Her early months revealed the tension between ambition and reality. The ship rolled heavily, her turbines ran hot, and a flash fire during trials forced hurried corrections. Yet once in service, the Imperator dazzled. Her Winter Garden, her grand dining rooms, her Ritz‑Carlton restaurant—these were floating palaces, crafted to impress both the wealthy elite and the emigrants who filled her lower decks. For fourteen months she carried thousands between Hamburg and New York, a symbol of German engineering and national pride.
Then the guns of 1914 silenced her. As war engulfed Europe, the great liner lay idle in Hamburg, her lights extinguished, her eagle staring out over a harbor suddenly emptied of commerce. She remained there for the duration, a giant without a purpose.

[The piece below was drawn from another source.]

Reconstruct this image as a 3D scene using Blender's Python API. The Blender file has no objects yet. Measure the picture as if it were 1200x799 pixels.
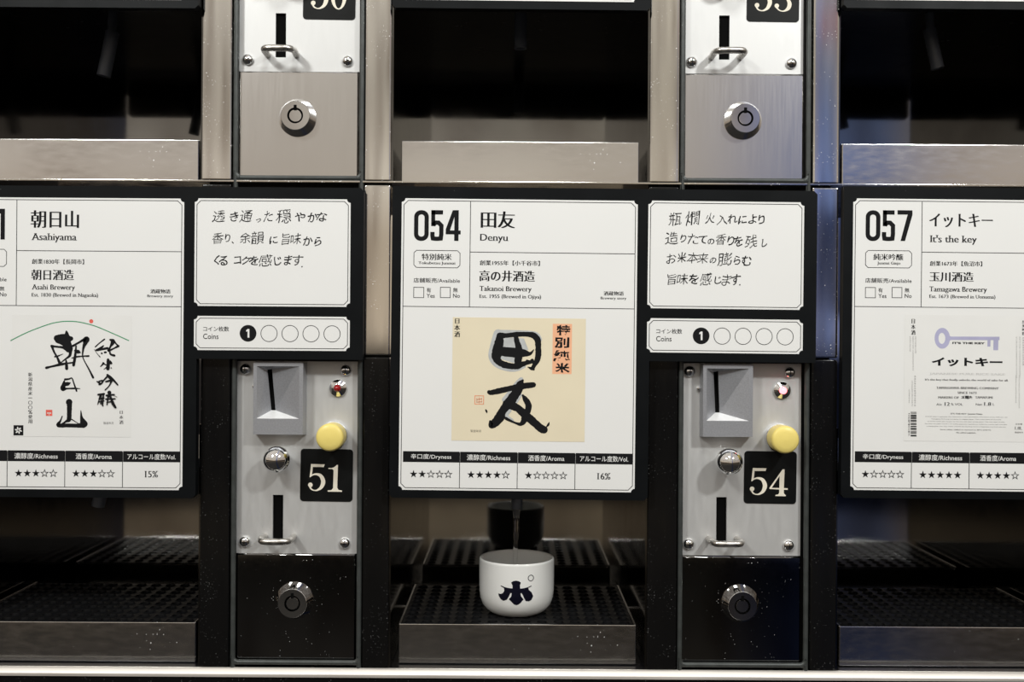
import bpy, bmesh, math, random
from mathutils import Vector, Matrix, noise
from mathutils.geometry import tessellate_polygon
random.seed(7)
SC = bpy.context.scene
COL = SC.collection
PI = math.pi

# ---------------------------------------------------------------- camera
S = 0.00065            # one millimetre-ish unit of the machine front (about 0.65 mm)
D = 1200.0             # lens to machine front, in the same units
ZC = 1.30              # height of the lens
ROLL = 0.006
cam_d = bpy.data.cameras.new('camera'); cam = bpy.data.objects.new('camera', cam_d); COL.objects.link(cam)
cam_d.sensor_width = 36; cam_d.lens = 36.0; cam_d.clip_start = 0.02
cam.location = (0, -D*S, ZC); cam.rotation_euler = (PI/2, -ROLL, 0)
SC.camera = cam
SC.view_settings.view_transform = 'Standard'; SC.view_settings.look = 'None'
SC.view_settings.exposure = 0.17; SC.view_settings.gamma = 1.0; SC.view_settings.use_curve_mapping = False

# ---------------------------------------------------------------- surroundings (dim bar room)
def make_world():
    w = bpy.data.worlds.new('bar_room'); SC.world = w; w.use_nodes = True
    nt = w.node_tree; N = nt.nodes; L = nt.links; N.clear()
    out = N.new('ShaderNodeOutputWorld'); bg = N.new('ShaderNodeBackground'); L.new(bg.outputs[0], out.inputs[0])
    tc = N.new('ShaderNodeTexCoord'); sep = N.new('ShaderNodeSeparateXYZ'); L.new(tc.outputs['Generated'], sep.inputs[0])
    def ramp(inp, stops, lo, hi):
        mr = N.new('ShaderNodeMapRange'); mr.inputs[1].default_value = lo; mr.inputs[2].default_value = hi
        L.new(inp, mr.inputs[0])
        r = N.new('ShaderNodeValToRGB'); els = r.color_ramp.elements
        while len(els) < len(stops): els.new(0.5)
        for e, (p, c) in zip(els, stops):
            e.position = (p-lo)/(hi-lo); e.color = (*c, 1) if len(c) == 3 else c
        L.new(mr.outputs[0], r.inputs[0]); return r.outputs[0]
    up = ramp(sep.outputs[2], WORLD_UP, -0.5, 1.0)
    side = ramp(sep.outputs[0], WORLD_SIDE, -0.6, 0.6)
    mp = N.new('ShaderNodeMapping'); mp.inputs['Scale'].default_value = (9, 9, 2.2); L.new(tc.outputs['Generated'], mp.inputs[0])
    nz = N.new('ShaderNodeTexNoise'); nz.inputs['Scale'].default_value = 2.3; nz.inputs['Detail'].default_value = 3; L.new(mp.outputs[0], nz.inputs['Vector'])
    nr = ramp(nz.outputs['Fac'], [(0.36, (.45, .37, .31)), (0.5, (.95, .91, .86)), (0.63, (1.3, 1.27, 1.2))], 0, 1)
    m1 = N.new('ShaderNodeMixRGB'); m1.blend_type = 'MULTIPLY'; m1.inputs[0].default_value = 1
    L.new(up, m1.inputs[1]); L.new(side, m1.inputs[2])
    m2 = N.new('ShaderNodeMixRGB'); m2.blend_type = 'MULTIPLY'; m2.inputs[0].default_value = 0.75
    L.new(m1.outputs[0], m2.inputs[1]); L.new(nr, m2.inputs[2])
    # blue patch at right; dark, bright and reddish bands added for the strip's reflection
    mask = ramp(sep.outputs[0], [(.23, (0, 0, 0)), (.26, (1, 1, 1)), (.345, (1, 1, 1)), (.375, (0, 0, 0))], 0, .6)
    bz = ramp(sep.outputs[2], [(.0, (1.2, 1.2, 1.2)), (.018, (1.3, 1.3, 1.3)), (.03, (.28, .28, .30)), (.118, (.30, .30, .32)), (.138, (1.1, 1.1, 1.05)), (.20, (1.1, 1.05, .9)), (.262, (1.6, 1.2, .7)), (.285, (2.3, .95, .5)), (.31, (1.9, 1.4, .8))], -.1, .5)
    m3 = N.new('ShaderNodeMixRGB'); m3.blend_type = 'MULTIPLY'; L.new(mask, m3.inputs[0]); L.new(m2.outputs[0], m3.inputs[1]); L.new(bz, m3.inputs[2])
    L.new(m3.outputs[0], bg.inputs[0]); bg.inputs[1].default_value = WORLD_STRENGTH
WORLD_STRENGTH = 1.0
WORLD_UP = [(-.5, (.03, .03, .03)), (-.30, (.045, .043, .041)), (-.26, (.03, .029, .028)), (-.20, (.010, .010, .010)), (-.193, (.21, .18, .14)), (-.158, (.22, .185, .14)), (-.152, (.012, .012, .013)),
            (-.02, (.014, .013, .013)), (.0, (.47, .42, .36)), (.10, (.39, .35, .30)), (.155, (.56, .545, .52)), (.195, (.43, .415, .39)), (.24, (.37, .36, .34)), (.34, (.55, .545, .53)), (1.0, (.6, .6, .59))]
WORLD_SIDE = [(-.6, (1.05, 1.0, .96)), (.0, (1.0, .96, .90)), (.19, (1.0, .95, .86)), (.25, (.27, .40, 1.0)), (.335, (.30, .45, 1.05)), (.37, (.82, .76, .72)), (.6, (.85, .8, .76))]
make_world()

def area(name, loc, target, size, power, color):
    d = bpy.data.lights.new(name, 'AREA'); d.shape = 'DISK'; d.size = size; d.energy = power; d.color = color
    o = bpy.data.objects.new(name, d); COL.objects.link(o); o.location = loc
    o.rotation_euler = (Vector(target)-Vector(loc)).to_track_quat('-Z', 'Y').to_euler()
    return o
area('ceiling_spot_right', (0.86, -1.15, ZC+0.92), (0.1, 0, ZC), 0.14, 11.0, (.98, 1, .975))
area('ceiling_spot_left', (-0.84, -1.15, ZC+0.95), (-0.1, 0, ZC), 0.24, 9.6, (.98, 1, .975))
area('ceiling_spot_middle', (0.02, -0.85, ZC+1.05), (0, 0, ZC+.1), 0.26, 5.0, (.98, 1, .98))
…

When peace came, it came with a price. Under the Treaty of Versailles, Imperator was surrendered to the United States, briefly commissioned as USS Imperator and used to bring American soldiers home from France. The ship that had once embodied German ambition now served a very different flag.
Her final transformation came when she was handed to Cunard to help replace the lost Lusitania. Renamed Berengaria, she became—ironically—a British flagship. Cunard softened her German edges, corrected her lingering stability issues, and gave her a new identity. For two decades she crossed the North Atlantic, carrying celebrities, emigrants, diplomats, and dreamers. She was never the fastest, nor the most modern, but she possessed a stately grandeur that made her beloved by many who sailed aboard her.
By the late 1930s, age and electrical troubles caught up with her. Fires, breakdowns, and mounting maintenance costs sealed her fate. Sold for scrap in 1939, she lingered through the war years before finally disappearing in 1946—dismantled piece by piece, her eagle long gone, her glory preserved only in memory and photographs.
Yet the Imperator’s legacy endures. She was the first of Germany’s great trio—followed by Vaterland and Bismarck—all of which would be claimed by the victors of war and reborn under new names. Her story is one of ambition, reinvention, and the strange afterlives of ships caught in the tides of history. A giant at birth, a survivor through upheaval, and ultimately a symbol of an era when ocean liners were the world’s most powerful expressions of national pride.